Lots of folks are, well, less than impressed about the beloved Middle Eastern fairy tale Aladdin being adapted from the beloved animated film into a so-so looking live action film. People are upset about casting – are actors too white? Should they be only from certain areas of the middle east? – and the not-so-blue genie, Will Smith. But you’re all wrong…
TWO MINUTE HISTORY LESSON
Aladdin is the story of a poor Chinese kid with a family as written down by a French person based on a story that they may or may not have ever read as a Middle Eastern fairy tale. It was also never part of the original Arabian Nights (One Thousand and One Nights) but added to it by said French person. Oh, and Jasmine didn’t exist, nor was the story anywhere in the Middle East.
Confused?
The actual story of Aladdin as we know it is about a Chinese boy living in a Chinese city, a sorcerer from Northwestern Africa, and a magic lamp. The story has no known authentic Arabian or Islamic source, which could explain why the French writer added a lot of Islamic traditions to a Chinese city. Aladdin first appeared in the first European translation of Arabian Nights, as translated by Frenchman Antoine Galland, essentially added to the original Arabian fairy tale collection as a “bonus story”.

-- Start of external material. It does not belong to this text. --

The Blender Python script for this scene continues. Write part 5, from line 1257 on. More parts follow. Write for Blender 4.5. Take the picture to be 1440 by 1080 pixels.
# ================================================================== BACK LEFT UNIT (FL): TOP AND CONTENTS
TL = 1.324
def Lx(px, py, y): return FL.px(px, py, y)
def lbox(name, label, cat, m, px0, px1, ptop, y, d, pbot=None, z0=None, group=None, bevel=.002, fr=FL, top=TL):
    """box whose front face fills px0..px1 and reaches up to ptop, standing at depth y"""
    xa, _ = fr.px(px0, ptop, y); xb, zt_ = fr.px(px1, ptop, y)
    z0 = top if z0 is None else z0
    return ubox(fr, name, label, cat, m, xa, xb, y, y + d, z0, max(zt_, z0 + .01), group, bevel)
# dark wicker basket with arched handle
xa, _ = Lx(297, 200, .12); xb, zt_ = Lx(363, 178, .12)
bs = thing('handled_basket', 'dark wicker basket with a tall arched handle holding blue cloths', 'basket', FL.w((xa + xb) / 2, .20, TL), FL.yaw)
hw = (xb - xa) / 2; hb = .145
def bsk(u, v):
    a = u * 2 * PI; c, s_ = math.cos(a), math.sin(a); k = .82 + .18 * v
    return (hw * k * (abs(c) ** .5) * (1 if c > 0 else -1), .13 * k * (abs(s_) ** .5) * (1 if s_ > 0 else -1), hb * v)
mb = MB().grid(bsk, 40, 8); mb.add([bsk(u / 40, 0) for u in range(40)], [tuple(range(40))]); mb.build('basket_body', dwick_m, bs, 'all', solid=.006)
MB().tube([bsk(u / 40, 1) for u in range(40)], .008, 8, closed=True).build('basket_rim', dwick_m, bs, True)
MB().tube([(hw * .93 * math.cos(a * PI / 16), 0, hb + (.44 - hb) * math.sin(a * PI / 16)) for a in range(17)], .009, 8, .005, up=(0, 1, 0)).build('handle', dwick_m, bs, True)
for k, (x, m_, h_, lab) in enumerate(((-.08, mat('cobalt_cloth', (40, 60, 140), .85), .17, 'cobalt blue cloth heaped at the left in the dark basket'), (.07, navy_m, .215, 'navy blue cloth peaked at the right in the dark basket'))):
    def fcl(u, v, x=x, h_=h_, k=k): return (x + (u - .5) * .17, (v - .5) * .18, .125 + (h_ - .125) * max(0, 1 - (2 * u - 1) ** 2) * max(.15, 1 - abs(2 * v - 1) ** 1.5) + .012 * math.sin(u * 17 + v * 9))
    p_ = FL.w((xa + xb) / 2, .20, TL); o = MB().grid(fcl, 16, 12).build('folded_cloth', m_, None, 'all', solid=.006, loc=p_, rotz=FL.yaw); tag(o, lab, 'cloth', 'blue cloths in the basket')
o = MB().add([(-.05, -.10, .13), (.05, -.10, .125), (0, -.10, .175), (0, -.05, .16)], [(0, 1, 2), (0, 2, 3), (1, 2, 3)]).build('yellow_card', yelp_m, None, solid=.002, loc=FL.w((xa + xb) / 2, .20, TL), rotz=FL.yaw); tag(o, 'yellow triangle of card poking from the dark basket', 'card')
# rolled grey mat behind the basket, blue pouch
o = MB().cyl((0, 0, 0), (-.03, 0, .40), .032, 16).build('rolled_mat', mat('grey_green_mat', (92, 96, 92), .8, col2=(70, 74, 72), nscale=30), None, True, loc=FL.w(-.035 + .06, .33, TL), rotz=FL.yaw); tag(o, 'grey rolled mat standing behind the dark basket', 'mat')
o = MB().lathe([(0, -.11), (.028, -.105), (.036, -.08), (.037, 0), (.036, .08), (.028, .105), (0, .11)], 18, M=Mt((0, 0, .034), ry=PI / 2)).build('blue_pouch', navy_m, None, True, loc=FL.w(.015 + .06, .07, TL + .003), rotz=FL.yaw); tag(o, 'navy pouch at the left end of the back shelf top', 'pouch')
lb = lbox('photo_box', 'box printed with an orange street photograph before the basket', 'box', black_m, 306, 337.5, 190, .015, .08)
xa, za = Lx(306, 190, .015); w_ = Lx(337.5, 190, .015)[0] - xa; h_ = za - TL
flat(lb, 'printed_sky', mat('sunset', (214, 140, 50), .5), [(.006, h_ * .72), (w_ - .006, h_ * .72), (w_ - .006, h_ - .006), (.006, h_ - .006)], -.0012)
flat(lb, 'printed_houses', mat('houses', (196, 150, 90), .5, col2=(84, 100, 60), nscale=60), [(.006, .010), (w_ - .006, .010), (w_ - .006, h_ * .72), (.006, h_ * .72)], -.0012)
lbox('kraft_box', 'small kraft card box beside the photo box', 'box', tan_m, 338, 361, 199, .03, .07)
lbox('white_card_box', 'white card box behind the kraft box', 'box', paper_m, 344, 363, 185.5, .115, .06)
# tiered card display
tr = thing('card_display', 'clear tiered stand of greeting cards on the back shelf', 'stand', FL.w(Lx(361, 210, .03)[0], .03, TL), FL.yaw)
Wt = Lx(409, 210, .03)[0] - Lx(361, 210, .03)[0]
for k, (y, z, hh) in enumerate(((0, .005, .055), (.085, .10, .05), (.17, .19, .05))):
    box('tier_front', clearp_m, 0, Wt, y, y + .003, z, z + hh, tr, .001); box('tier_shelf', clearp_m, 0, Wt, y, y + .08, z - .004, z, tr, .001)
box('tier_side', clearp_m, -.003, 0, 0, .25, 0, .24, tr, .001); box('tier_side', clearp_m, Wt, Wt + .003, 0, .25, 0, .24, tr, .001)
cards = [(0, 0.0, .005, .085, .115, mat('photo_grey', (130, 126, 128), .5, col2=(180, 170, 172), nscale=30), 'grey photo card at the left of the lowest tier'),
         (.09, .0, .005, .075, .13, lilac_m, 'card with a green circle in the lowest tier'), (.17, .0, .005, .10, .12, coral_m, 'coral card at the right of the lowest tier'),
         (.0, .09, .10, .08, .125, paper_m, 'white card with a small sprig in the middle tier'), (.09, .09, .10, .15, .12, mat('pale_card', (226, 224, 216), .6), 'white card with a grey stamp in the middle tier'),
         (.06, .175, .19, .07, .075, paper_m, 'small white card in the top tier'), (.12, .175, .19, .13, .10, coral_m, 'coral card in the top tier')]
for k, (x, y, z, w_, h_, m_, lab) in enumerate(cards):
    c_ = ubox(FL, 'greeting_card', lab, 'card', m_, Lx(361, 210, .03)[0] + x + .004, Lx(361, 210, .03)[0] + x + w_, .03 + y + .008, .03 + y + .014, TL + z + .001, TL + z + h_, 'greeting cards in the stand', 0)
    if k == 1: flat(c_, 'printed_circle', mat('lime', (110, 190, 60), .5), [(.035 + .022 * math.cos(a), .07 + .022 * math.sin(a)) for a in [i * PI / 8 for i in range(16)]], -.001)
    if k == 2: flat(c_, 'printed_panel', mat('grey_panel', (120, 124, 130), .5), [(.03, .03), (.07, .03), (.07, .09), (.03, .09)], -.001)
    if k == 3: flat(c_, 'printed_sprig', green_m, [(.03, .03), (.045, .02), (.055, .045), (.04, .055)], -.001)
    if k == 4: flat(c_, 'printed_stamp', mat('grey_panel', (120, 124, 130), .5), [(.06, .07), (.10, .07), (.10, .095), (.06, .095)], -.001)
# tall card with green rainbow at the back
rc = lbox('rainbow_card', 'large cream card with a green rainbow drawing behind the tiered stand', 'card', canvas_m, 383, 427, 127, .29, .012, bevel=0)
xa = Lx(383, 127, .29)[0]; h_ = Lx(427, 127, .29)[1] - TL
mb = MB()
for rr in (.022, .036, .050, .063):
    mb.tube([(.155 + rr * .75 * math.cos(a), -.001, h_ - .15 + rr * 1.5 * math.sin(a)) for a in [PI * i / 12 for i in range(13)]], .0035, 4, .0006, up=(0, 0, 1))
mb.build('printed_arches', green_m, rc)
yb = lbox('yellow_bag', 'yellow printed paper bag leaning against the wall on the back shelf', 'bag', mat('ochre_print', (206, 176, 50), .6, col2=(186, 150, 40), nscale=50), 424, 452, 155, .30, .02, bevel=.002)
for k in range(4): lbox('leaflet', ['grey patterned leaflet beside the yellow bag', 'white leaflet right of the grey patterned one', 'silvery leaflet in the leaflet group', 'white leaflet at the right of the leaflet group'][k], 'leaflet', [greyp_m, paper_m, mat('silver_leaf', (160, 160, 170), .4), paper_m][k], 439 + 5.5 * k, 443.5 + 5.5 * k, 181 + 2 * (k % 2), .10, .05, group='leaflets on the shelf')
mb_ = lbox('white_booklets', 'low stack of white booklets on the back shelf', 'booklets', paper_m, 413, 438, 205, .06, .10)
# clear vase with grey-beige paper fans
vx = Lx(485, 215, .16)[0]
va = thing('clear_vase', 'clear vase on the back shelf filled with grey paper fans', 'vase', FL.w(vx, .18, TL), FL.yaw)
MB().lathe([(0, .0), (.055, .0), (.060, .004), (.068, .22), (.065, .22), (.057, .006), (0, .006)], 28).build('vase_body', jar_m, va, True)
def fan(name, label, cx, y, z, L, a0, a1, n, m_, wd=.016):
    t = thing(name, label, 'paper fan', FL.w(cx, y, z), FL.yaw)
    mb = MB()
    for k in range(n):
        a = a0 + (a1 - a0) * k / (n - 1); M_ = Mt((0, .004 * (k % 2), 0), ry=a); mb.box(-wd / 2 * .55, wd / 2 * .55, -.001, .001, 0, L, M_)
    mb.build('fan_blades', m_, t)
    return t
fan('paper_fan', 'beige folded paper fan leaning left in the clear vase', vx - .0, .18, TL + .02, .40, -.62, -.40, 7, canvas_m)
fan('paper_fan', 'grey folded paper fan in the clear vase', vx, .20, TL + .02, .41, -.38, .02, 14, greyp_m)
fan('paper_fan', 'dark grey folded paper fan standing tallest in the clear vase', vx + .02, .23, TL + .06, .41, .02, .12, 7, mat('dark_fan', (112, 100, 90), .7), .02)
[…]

For much of Europe at the time – the late 1600’s to early 1700’s – the most fanciful and exotic places they could think of were China and the Americas, so a lot of stories ended up in those two locations. However, for much of Europe they also didn’t really know anything about China. Due to the crusades and trade, though, most well-read and educated Europeans DID know about the Islamic world. Places like Turkey, Persia, and Egypt were well known to French folks. There’s seemingly a good chance, scholarly speaking, that Aladdin was a real story but that either the original claimed teller of the story to a European – Syrian Hanna Diyab – heard the story through the city of Aleppo as a possibly Chinese fairy tale that was retold for generations in the Middle Eastern cultures OR that Galland kind of made it up based on bits and pieces of real fairy tales and his own ideas. Aleppo would’ve been akin to a New York or a Tokyo at the time, a worldly place with a mix of culture. There’s good reason to think that Chinese people and stories passed through Aleppo and other big Middle Eastern cities.
And That’s how we get from the strange story of a poor Chinese kid and a sorcerer to an Arabian orphan who wanted to be a prince to win the hand of a princess.